Casa Laxmi, in conjunction with experts, will put together tests for screening prospective students.
“We will disseminate them to psychologists around the world in places where we want to find students. They will run the test, gather the data and the data will come back to our experts. They can then determine whether enrollment in our school would be in the best interests of a child.”
Casa Laxmi is collaborating with schools including Yale University, which is home to a center for emotional intelligence. There, children, including even 2-year-olds, are helped to improve their EQ.
“Emotional intelligence can rise exponentially given a person’s willingness to learn and grow, so children really become the perfect candidates,” Thomas said.
At the new school, EQ training will involve not just students and teachers.
“We are going to train every single person with whom a student might have contact, including cafeteria workers and groundskeepers, and work all the way up so that we have consistency across the board,” Thomas said. “As a residential school, we can control that. We know every person that a child may come into contact with, and we can get the desired outcome.”
The foundation is committed to ensuring that its school is integrated into the community.
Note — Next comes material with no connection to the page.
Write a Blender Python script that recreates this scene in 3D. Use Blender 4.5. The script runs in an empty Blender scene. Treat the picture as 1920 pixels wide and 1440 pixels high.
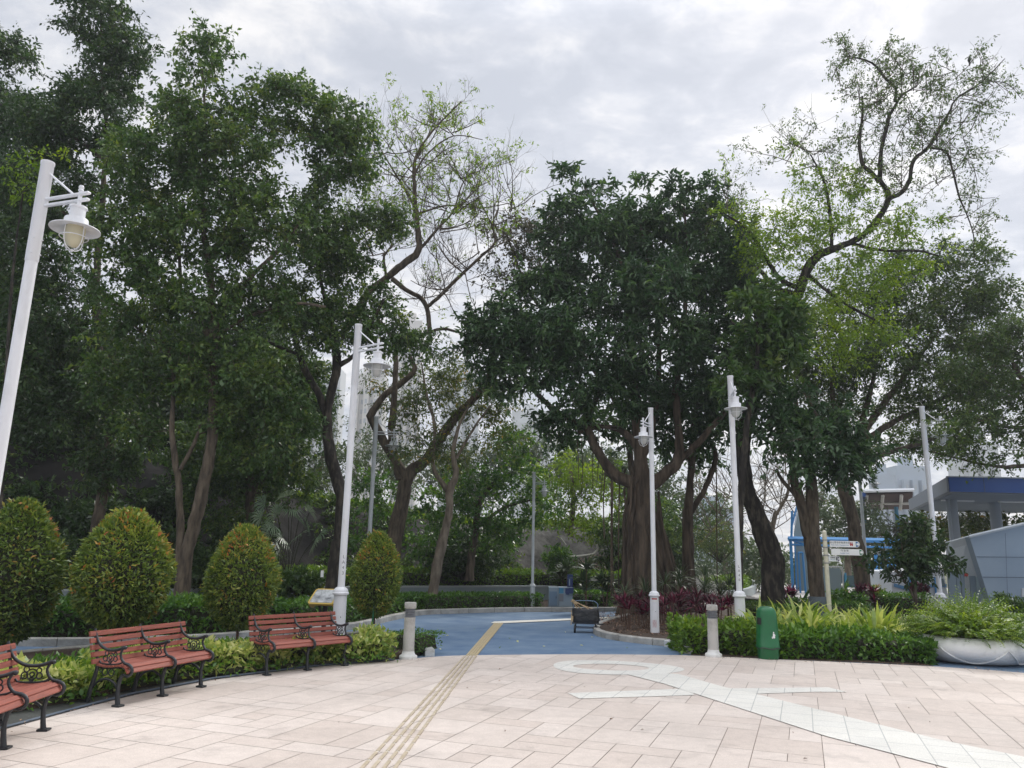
import bpy, math, random
import numpy as np
from mathutils import Vector

# ---------------------------------------------------------------- camera, world, sun
S = bpy.context.scene
PI = math.pi
FPX = 1442.0; HC = 1.7
_p = math.radians(12.6); _t = math.radians(1.2)
_R0 = np.array([1, 0, 0.]); _U0 = np.array([0, -math.sin(_p), math.cos(_p)]); _F = np.array([0, math.cos(_p), math.sin(_p)])
_R = _R0*math.cos(_t)+_U0*math.sin(_t); _U = _U0*math.cos(_t)-_R0*math.sin(_t)
CAM = np.array([0, 0, HC])
cd = bpy.data.cameras.new('camera'); cam = bpy.data.objects.new('camera', cd); S.collection.objects.link(cam)
cd.sensor_width = 36; cd.lens = FPX/1920*36; cd.clip_start = .05; cd.clip_end = 3000
from mathutils import Matrix
cam.matrix_world = Matrix(((_R[0], _U[0], -_F[0], 0), (_R[1], _U[1], -_F[1], 0), (_R[2], _U[2], -_F[2], HC), (0, 0, 0, 1)))
S.camera = cam

SUN_EL = math.radians(42); SUN_AZ = math.radians(34)
w = bpy.data.worlds.new('World'); S.world = w; w.use_nodes = True
nt = w.node_tree; N = nt.nodes; Lk = nt.links; N.clear()
def nd(t, **k):
    n = N.new(t)
    for a, b in k.items(): setattr(n, a, b)
    return n
out = nd('ShaderNodeOutputWorld'); bg = nd('ShaderNodeBackground'); bg.inputs[1].default_value = .1
sky = nd('ShaderNodeTexSky'); sky.sky_type = 'NISHITA'; sky.sun_disc = False; sky.sun_elevation = SUN_EL; sky.sun_rotation = SUN_AZ
tc = nd('ShaderNodeTexCoord'); sp = nd('ShaderNodeSeparateXYZ'); Lk.new(tc.outputs['Generated'], sp.inputs[0])
za = nd('ShaderNodeMath', operation='MAXIMUM'); Lk.new(sp.outputs[2], za.inputs[0]); za.inputs[1].default_value = 0
zb = nd('ShaderNodeMath', operation='ADD'); Lk.new(za.outputs[0], zb.inputs[0]); zb.inputs[1].default_value = .16
dv = nd('ShaderNodeVectorMath', operation='DIVIDE'); Lk.new(tc.outputs['Generated'], dv.inputs[0])
cb = nd('ShaderNodeCombineXYZ'); [Lk.new(zb.outputs[0], cb.inputs[i]) for i in range(3)]; Lk.new(cb.outputs[0], dv.inputs[1])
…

Casa Laxmi projects that its school will result in 300 high-paying, sustainable long-term jobs. Most of the total $117 million project cost will remain in Bay County. And, the nature of the school ensures that wealthy families from around the globe will be spending time in Bay County.
EQ, NOT IQ
Plans also call for:
- A 600-seat, on-campus auditorium whose capacity will allow the school to invite students from the larger community to join boarding school students when dignitaries, guest lecturers and visiting professors make presentations.
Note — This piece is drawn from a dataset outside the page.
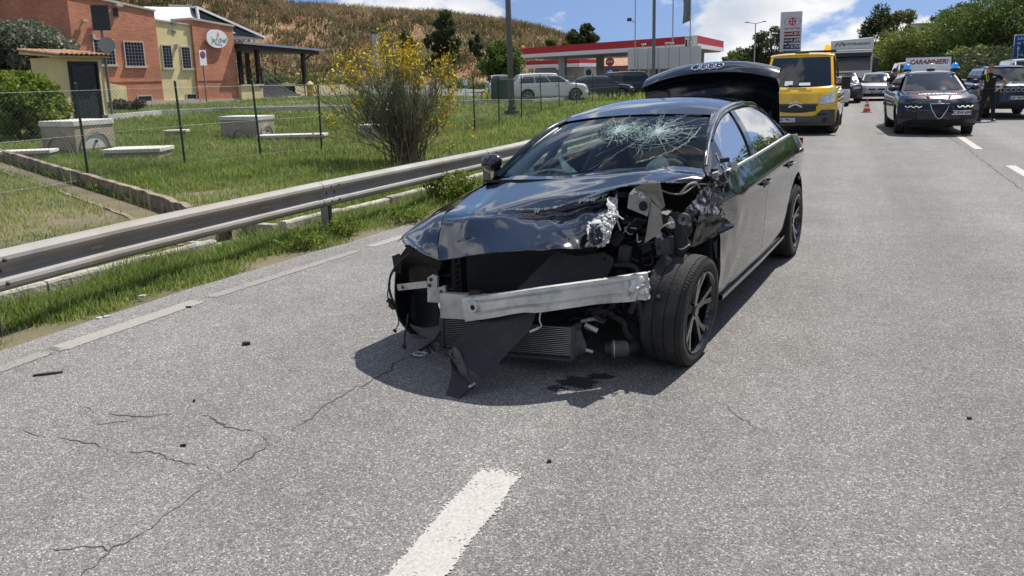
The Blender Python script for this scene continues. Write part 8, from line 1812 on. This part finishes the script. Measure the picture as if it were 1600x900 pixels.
# loose wiring at the right corner
def wire(pts, r, name='loose_wire', m=m_eng): mb = MB(); mb.tube(catmull(pts, 22), r, 6); return ab(mb, name, m)
wire([(0.670,-0.751,0.691), (0.706,-0.828,0.636), (0.723,-0.909,0.548), (0.732,-0.934,0.463), (0.742,-0.915,0.395), (0.763,-0.869,0.344)], .008); wire([(0.732,-0.922,0.477), (0.741,-0.940,0.423), (0.751,-0.930,0.370), (0.763,-0.885,0.351)], .004)
wire([(0.763,-0.871,0.327), (0.783,-0.837,0.285), (0.783,-0.831,0.230), (0.783,-0.860,0.180)], .0035); wire([(0.688,-0.825,0.267), (0.715,-0.818,0.211), (0.760,-0.802,0.153), (0.805,-0.775,0.093)], .006)
for q_, s_ in (((0.762,-0.911,0.362), .022), ((0.773,-0.883,0.337), .026), ((0.782,-0.866,0.175), .013), ((0.804,-0.777,0.084), .016)):
    mb = MB(); mb.bar(tuple(np.array(q_) + (0, -s_ * .7, s_ * .5)), tuple(np.array(q_) + (0, s_ * .7, -s_ * .5)), s_, s_); ab(mb, 'connector', m_plast, smooth=False)
wire([(0.755,-0.517,0.210), (0.780,-0.550,0.152), (0.830,-0.574,0.124), (0.882,-0.596,0.105)], .010); mb = MB(); mb.tube([(.80 + .03 * math.cos(a), -.66 + .045 * math.sin(a), .05) for a in np.linspace(0, 6.28, 16)], .005, 5); ab(mb, 'wire_loop', m_alup)
for k in range(5): mb = MB(); q_ = np.array((0.796,-0.559,0.139)); q_ = q_ + np.array((.01 * k, .02 * (k % 3) - .02, -.008 * k)); mb.bar(tuple(q_), tuple(q_ + np.array((.02, .02, -.02))), .016, .014); ab(mb, 'broken_fitting', m_plast, smooth=False)
mb = crumple([[(0.653,-0.954,0.636), (0.655,-0.899,0.656)], [(0.653,-0.947,0.585), (0.636,-0.897,0.592)], [(0.653,-0.951,0.533), (0.635,-0.913,0.514)]], 8, 6, .012, 16, 97, .008); ab(mb, 'liner_tab', m_eng, smooth=False)
# wreckage at the foot of the left screen pillar (mirror torn away)
q = np.random.default_rng(19)
for k in range(16):
    c_ = np.array((-.42 + q.normal(0, .06), .88 + q.normal(0, .03), 1.0 + q.normal(0, .045))); s_ = q.uniform(.008, .03, 3); R_ = Matrix.Rotation(q.uniform(0, 3), 3, 'Y') @ Matrix.Rotation(q.uniform(0, 3), 3, 'Z'); mb = MB()
    mb.hexa([tuple(c_ + np.array(R_ @ Vector((a * s_[0], b * s_[1], e * s_[2])))) for e in (-1, 1) for a, b in ((-1, -1), (1, -1), (1, 1), (-1, 1))]); ab(mb, 'mirror_remnant', [m_plast, m_eng, m_scrape, m_alu, m_beige][k % 5], smooth=False)
wire([(-0.360,0.798,1.034), (-0.340,0.837,1.004), (-0.360,0.873,0.985), (-0.380,0.893,0.933), (-0.360,0.875,0.903)], .007); wire([(-0.380,0.817,1.048), (-0.360,0.857,0.960), (-0.340,0.839,0.922)], .005, m=m_alup)
wire([(-0.418,0.840,1.158), (-0.456,0.860,1.088), (-0.544,0.880,1.011)], .008, 'corner_trim', m_chrome)
mb = crumple([[(-0.260,0.828,0.974), (-0.300,0.866,0.960), (-0.320,0.901,0.941)], [(-0.240,0.844,0.888), (-0.290,0.887,0.864), (-0.320,0.920,0.836)]], 8, 10, .02, 10, 99, .005); ab(mb, 'crumpled_apron', m_scrape, sharp=30)
# ---------------- wheels
def awheel(x, y, z, R, wd, steer, s, name='wheel'):
    rr_ = .245; mb = MB()
    prof = [(rr_, -wd * .46), (rr_ + .012, -wd * .5), (R * .90, -wd * .505), (R * .965, -wd * .47)]
    for k in range(4):
        a = -wd * .40 + k * wd * .27; prof += [(R * .995, a - wd * .03), (R, a), (R, a + wd * .185), (R * .995, a + wd * .21), (R * .975, a + wd * .22), (R * .975, a + wd * .238)] if k < 3 else [(R * .995, a - wd * .03), (R * .985, a)]
    prof += [(R * .965, wd * .47), (R * .90, wd * .505), (rr_ + .012, wd * .5), (rr_, wd * .46)]
    mb.lathe(prof, (0, 0, 0), (0, 1, 0), 64); w = mb.build(name, m_tyre, aud, smooth=True, sharp=40); w.location = (x, y, z); w.rotation_euler = (0, 0, steer)
    mb = MB(); o = s * wd
    for k in range(96):
        a = 2 * math.pi * k / 96; c, sn = math.cos(a), math.sin(a)
        for sg_ in (1, -1): mb.bar((c * R * .992, sg_ * wd * .36, sn * R * .992), (c * R * .962, sg_ * wd * .485, sn * R * .962), .003, .006, up=(c, 0, sn))
    tag(mb.build('tread_sipe', m_int, w), kind='stuff')
    mb = MB(); mb.lathe([(.246, o * .50), (.240, o * .505), (.232, o * .47), (.226, o * .30), (.222, -o * .3)], (0, 0, 0), (0, 1, 0), 48); mb.lathe([(.001, o * .40), (.03, o * .40), (.034, o * .36), (.05, o * .36), (.056, o * .24)], (0, 0, 0), (0, 1, 0), 24)
    for k in range(5):
        a = 2 * math.pi * k / 5 + .35
        for da in (-.20, .20):
            P = []
            for u, wv, dp in ((.0, .024, .34), (.5, .020, .37), (1, .026, .44)):
                r_ = .045 + (.238 - .045) * u; aa = a + da * (u ** .8); c, sn = math.cos(aa), math.sin(aa); tx, tz = -sn, c
                P.append([(c * r_ + tx * q_ * wv, o * dp + s * dd_, sn * r_ + tz * q_ * wv) for q_, dd_ in ((-1, -.02), (-.7, .004), (.7, .004), (1, -.02))])
            mb.grid(np.array(P), flip=s < 0)
    mb.build('rim', m_gb, w, smooth=True, sharp=35)
    mb = MB(); mb.lathe([(.001, -o * .05), (.17, -o * .05), (.17, -o * .15)], (0, 0, 0), (0, 1, 0), 30); mb.build('brake_disc', m_alu, w, smooth=True, sharp=40)
    return w
w_ = awheel(.13, .80, .325, .335, .255, rad(-3), 1); w_.rotation_euler = (rad(-4), 0, rad(-3)); awheel(-2.912, .80, .338, .338, .25, 0, 1); awheel(-.12, -.78, .338, .338, .25, rad(-8), -1); awheel(-2.912, -.80, .338, .338, .25, 0, -1)
for sd in (1, -1):
    mb = MB(); a = np.linspace(0, math.pi, 16); mb.grid(np.array([[(-2.912 + math.cos(b) * .42, sd * y, .345 + math.sin(b) * .42) for y in (.5, .9)] for b in a]), flip=sd < 0); mb.box(-3.3, -2.5, sd * .5 - .01, sd * .5 + .01, .2, .78); ab(mb, 'wheel_house', m_int, smooth=False)
    mb = MB(); a = np.linspace(math.radians(88 if sd > 0 else 0), math.pi * 1.02, 16); mb.grid(np.array([[(.02 + math.cos(b) * .43, sd * y, .345 + math.sin(b) * .43) for y in (.48, .86 if sd > 0 else .92)] for b in a]), flip=sd < 0); mb.box(-.42, -.02 if sd > 0 else .3, sd * .5 - .01, sd * .5 + .01, .2, .75); ab(mb, 'wheel_house', m_int, smooth=False)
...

- Summer camps, which will include students from outside the school. “Summer learning loss is such a real thing,” Thomas said. “Parents are working and children are not getting the stimulation they need. Quite frankly, a lot of parents simply don’t have the resources to send their kids to summer camp and that’s where we want to come in so that kids can attend our camps and continue their learning without interruption.”
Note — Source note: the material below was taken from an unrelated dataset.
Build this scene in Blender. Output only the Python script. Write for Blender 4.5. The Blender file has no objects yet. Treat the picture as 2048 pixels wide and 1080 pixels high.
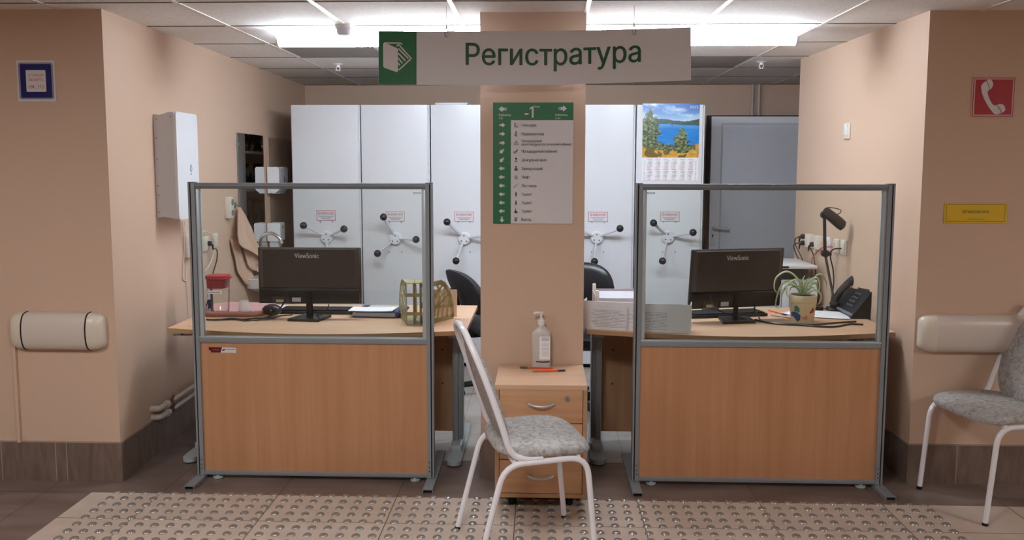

- A Community Alliance Advisory Board will be made up of well-connected people who are tapped into issues and challenges facing the Bay County community. The advisory panel will serve as a sounding board for ideas generated by the school and make suggestions of its own. Bay County Superintendent of Schools Bill Husfelt, Gulf Coast State College President John Holdnak and April Wilkes, the executive director of the St. Joe Community Foundation, already have agreed to serve as board members.
Thomas said that one or two student slots per grade level will be reserved for Bay County children.
“Our philosophy is that once you are a great human being, the academics will work themselves out,” Thomas said. “We are trying to cultivate the next generation of world leaders — not just any world leaders, but leaders who have qualities such as empathy and compassion and humility … many qualities that leaders today are missing.”